Fear of Falling

 

Those Christians. I see them, hear them, touch them, and sometimes fear I am not one of them.

They make God smile as wide as the east is from the west and shout to every living thing, “I’m free!  I’m free!” And a fragment of the fallen angel punches my stomach and scoffs, “Free from what?” With my feet propped up on a footstool fit for a fool and five aces of winning wisdom up my sleeve, I marvel that they think Christianity is so freeing. They walk such a narrow path. Cramped. Constricting.  Enslaving. 

Could I walk like that, hobbled with such faith? 

There is a sadness to that question, a mourning: salvation without a helmet for the sake of liberty. Politics-and-religion aside (you’re welcome), the rules, the rules, the sweeping loss of elbowroom in living and playing and talking and loving!

But I am one of them. When I swear, I swear it’s an accident. When I’m impatient or unkind, or slip to the edge of hate or rage, or seem to lose faith, I fear a fall, and there is a certain gladness about that fear. Fear is the warning: the seas and all the little fishies and big fishies and Jonah’s “whale,” all the rhythms and mysteries of our Creator’s living water preserved through the ages. Barefoot and cold on the shore, their collective breaths fill me with thankfulness for the fear.

I’ll stumble at times by my human need to ask questions that can’t be answered or yoked any easier than can the N.Y. Times Sunday crossword puzzle be solved, but God’s Words are deep in my heart and they keep me alive.
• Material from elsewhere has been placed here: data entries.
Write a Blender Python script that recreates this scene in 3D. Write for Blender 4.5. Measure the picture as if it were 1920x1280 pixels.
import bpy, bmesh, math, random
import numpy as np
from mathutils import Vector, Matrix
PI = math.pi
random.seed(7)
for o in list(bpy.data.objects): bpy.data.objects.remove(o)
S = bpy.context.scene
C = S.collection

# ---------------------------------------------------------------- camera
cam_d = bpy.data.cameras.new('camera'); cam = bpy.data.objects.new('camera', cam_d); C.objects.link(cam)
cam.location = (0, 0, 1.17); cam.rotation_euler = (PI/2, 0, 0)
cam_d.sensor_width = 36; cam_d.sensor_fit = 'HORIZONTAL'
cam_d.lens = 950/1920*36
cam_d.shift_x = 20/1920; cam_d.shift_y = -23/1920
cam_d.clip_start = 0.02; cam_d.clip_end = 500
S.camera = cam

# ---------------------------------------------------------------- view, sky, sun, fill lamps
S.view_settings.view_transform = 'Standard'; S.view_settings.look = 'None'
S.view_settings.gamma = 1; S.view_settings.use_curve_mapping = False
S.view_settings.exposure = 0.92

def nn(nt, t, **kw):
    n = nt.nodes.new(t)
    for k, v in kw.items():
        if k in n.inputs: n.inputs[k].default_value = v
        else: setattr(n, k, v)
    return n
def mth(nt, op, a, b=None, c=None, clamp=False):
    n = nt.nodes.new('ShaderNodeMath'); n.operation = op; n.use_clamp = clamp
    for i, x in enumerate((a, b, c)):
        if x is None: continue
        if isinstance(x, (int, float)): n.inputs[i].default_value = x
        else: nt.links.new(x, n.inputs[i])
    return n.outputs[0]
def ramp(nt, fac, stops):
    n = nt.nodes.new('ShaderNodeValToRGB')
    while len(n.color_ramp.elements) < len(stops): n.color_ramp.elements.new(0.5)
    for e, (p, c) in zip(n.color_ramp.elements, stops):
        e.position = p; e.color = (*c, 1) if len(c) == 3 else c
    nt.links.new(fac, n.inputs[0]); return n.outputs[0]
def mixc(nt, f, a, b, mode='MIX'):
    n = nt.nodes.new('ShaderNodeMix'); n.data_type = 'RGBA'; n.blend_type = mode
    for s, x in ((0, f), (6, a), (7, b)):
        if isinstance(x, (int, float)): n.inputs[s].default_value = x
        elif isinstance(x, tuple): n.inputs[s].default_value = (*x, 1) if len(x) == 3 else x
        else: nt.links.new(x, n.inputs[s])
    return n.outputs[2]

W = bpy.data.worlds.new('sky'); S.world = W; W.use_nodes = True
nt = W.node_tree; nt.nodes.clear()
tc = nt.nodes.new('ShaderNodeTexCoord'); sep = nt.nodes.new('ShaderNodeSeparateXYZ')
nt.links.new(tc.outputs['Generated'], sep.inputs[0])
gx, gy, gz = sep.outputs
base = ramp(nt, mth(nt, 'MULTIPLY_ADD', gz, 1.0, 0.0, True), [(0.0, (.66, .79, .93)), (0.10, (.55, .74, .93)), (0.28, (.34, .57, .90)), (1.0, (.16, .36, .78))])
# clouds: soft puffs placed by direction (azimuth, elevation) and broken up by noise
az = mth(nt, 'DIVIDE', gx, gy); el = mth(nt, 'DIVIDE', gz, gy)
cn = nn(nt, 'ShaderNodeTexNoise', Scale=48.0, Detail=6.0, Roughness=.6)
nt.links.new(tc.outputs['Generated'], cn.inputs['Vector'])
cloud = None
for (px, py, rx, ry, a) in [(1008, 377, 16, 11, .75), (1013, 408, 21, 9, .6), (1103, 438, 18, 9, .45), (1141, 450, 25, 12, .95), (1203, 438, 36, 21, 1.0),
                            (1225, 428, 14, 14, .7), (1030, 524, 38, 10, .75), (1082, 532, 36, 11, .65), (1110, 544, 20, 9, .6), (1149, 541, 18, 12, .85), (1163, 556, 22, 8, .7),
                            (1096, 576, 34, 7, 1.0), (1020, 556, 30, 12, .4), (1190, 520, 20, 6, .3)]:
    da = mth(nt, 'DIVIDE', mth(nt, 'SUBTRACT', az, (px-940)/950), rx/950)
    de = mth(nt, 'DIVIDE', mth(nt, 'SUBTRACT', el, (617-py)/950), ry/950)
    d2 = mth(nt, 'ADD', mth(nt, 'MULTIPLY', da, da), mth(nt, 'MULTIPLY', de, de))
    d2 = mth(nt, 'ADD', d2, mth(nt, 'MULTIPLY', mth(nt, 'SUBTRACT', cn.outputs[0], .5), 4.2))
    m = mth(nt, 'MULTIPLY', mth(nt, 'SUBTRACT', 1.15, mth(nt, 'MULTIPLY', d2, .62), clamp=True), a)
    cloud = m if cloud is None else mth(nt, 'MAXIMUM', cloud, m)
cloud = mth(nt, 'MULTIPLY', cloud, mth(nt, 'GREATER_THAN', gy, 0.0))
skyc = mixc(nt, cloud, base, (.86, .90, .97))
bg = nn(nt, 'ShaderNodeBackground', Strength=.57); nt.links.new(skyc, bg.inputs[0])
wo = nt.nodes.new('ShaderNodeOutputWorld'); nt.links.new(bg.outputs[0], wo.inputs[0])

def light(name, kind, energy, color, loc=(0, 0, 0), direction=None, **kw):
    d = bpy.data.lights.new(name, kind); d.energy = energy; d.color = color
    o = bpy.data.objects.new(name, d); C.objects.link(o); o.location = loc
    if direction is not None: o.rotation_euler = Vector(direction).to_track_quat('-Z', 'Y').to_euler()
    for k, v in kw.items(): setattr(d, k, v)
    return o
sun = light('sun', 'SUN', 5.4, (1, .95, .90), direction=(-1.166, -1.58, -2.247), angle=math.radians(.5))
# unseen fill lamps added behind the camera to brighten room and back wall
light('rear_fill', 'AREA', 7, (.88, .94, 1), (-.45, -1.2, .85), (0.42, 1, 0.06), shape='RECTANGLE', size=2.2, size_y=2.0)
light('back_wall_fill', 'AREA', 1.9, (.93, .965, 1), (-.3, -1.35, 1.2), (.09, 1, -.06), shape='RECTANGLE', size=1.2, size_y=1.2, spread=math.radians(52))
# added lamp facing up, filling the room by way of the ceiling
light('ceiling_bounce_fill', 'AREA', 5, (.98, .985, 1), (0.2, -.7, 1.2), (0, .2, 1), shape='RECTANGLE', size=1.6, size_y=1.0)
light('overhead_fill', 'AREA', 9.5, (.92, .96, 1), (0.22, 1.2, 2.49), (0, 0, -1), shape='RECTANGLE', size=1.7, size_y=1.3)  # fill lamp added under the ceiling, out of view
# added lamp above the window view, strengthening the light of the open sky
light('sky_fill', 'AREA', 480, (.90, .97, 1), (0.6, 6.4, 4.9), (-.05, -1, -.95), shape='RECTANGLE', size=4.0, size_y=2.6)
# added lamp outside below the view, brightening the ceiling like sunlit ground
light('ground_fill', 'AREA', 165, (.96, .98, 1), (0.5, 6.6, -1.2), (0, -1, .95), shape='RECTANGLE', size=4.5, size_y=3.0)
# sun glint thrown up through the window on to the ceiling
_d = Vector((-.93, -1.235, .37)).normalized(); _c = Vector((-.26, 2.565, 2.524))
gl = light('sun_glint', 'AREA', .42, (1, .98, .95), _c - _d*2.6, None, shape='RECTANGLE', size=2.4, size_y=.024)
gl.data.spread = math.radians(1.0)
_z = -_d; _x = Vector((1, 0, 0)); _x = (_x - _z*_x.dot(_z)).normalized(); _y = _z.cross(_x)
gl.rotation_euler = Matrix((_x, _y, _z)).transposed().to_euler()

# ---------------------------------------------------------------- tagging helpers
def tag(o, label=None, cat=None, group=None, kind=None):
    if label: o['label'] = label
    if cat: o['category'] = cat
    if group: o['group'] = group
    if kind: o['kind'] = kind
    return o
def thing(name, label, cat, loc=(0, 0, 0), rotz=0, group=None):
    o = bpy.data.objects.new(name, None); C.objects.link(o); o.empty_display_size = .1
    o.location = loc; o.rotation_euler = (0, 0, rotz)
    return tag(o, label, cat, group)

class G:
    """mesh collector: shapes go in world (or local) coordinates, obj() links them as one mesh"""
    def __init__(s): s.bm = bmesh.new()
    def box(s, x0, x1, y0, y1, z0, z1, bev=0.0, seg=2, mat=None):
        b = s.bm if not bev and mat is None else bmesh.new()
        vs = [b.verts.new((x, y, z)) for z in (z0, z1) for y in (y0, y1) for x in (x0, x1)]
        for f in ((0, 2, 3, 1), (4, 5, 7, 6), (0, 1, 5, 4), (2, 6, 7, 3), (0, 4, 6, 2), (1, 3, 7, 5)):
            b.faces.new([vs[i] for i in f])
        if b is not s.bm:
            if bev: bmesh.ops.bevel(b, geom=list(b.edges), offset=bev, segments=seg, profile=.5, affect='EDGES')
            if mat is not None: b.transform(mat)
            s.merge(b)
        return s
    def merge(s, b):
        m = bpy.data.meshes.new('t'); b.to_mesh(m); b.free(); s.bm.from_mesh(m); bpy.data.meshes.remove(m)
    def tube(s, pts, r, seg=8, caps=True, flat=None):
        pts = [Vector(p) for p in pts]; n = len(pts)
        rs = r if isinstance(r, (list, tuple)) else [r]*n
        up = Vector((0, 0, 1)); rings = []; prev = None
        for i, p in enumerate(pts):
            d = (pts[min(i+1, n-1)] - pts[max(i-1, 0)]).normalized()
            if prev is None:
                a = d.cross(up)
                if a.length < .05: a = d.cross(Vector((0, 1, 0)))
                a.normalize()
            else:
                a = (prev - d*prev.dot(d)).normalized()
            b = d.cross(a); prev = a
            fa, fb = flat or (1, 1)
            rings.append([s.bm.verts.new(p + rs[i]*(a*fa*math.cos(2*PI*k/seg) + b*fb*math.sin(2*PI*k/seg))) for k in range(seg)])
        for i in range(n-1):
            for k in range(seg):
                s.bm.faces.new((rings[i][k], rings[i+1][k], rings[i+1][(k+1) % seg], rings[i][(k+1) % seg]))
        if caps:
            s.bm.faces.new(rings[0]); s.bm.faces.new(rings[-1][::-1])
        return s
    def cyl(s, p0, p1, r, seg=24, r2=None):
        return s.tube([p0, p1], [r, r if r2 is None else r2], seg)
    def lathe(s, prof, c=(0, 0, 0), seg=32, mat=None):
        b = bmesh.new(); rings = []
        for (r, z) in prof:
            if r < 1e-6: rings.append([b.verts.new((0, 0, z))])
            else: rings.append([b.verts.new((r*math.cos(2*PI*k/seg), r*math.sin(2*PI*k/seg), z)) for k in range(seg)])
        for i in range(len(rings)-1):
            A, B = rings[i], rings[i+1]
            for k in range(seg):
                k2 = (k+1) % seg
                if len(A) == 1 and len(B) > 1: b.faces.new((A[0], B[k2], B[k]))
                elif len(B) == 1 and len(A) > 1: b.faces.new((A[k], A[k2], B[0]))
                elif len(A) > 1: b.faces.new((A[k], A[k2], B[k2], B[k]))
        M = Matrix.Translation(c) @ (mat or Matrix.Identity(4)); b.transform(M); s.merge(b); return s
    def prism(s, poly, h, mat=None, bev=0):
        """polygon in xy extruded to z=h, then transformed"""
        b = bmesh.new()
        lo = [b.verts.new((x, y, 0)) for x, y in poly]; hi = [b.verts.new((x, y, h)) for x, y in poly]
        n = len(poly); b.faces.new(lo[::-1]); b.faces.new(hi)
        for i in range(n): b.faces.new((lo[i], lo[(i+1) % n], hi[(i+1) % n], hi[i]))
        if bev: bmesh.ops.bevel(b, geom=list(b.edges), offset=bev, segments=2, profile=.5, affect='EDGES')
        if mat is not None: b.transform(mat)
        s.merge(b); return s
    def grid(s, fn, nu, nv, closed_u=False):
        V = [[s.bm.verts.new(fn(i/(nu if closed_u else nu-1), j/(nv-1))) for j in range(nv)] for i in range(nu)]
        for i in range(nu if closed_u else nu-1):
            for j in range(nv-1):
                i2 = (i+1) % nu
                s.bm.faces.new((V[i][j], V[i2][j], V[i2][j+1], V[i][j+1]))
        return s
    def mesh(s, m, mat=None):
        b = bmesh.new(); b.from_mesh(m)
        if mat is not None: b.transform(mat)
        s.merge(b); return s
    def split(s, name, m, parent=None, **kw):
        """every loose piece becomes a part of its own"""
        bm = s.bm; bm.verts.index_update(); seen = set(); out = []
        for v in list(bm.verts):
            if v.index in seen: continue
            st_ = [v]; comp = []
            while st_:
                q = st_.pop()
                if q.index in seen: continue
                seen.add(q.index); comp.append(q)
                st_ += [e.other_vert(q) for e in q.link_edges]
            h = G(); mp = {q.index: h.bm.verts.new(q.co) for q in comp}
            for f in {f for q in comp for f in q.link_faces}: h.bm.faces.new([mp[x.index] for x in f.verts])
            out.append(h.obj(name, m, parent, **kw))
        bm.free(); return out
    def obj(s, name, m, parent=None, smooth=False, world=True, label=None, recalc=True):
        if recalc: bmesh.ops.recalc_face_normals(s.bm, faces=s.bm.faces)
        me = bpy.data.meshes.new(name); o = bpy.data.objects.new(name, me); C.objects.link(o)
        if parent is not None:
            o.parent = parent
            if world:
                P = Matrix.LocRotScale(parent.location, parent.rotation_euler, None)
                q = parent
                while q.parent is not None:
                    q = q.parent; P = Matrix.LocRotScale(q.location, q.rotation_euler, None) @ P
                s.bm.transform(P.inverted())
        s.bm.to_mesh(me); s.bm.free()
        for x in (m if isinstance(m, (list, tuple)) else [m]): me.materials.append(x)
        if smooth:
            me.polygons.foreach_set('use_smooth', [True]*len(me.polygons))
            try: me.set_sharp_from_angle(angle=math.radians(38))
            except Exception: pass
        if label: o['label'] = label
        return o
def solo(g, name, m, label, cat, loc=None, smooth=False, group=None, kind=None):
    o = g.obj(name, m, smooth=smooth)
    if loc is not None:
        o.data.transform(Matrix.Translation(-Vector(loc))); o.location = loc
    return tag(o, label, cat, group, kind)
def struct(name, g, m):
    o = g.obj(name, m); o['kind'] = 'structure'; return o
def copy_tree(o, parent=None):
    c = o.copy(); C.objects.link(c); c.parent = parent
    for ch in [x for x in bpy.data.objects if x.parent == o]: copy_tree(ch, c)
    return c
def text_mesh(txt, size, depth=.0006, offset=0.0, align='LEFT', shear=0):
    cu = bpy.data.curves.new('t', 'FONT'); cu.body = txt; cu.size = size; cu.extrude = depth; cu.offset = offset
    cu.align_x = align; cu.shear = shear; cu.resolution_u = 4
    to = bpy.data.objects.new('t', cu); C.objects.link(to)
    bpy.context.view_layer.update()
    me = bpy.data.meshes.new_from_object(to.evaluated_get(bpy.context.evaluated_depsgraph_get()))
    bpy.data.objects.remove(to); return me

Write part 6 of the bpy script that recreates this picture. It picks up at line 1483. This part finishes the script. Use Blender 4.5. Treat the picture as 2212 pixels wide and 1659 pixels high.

Recently, someone reminded me that the freedom Christians have is in the choosing and being welcomed into the citizenship of heaven, now and for all eternity. I’ll give up my murderous, alcoholic, drugged-up, hateful, impatient, sexually immoral, thieving, swearing, lying, and unkind self, for eternity in heaven. I am one of them, a Christian, raised up again to repentance.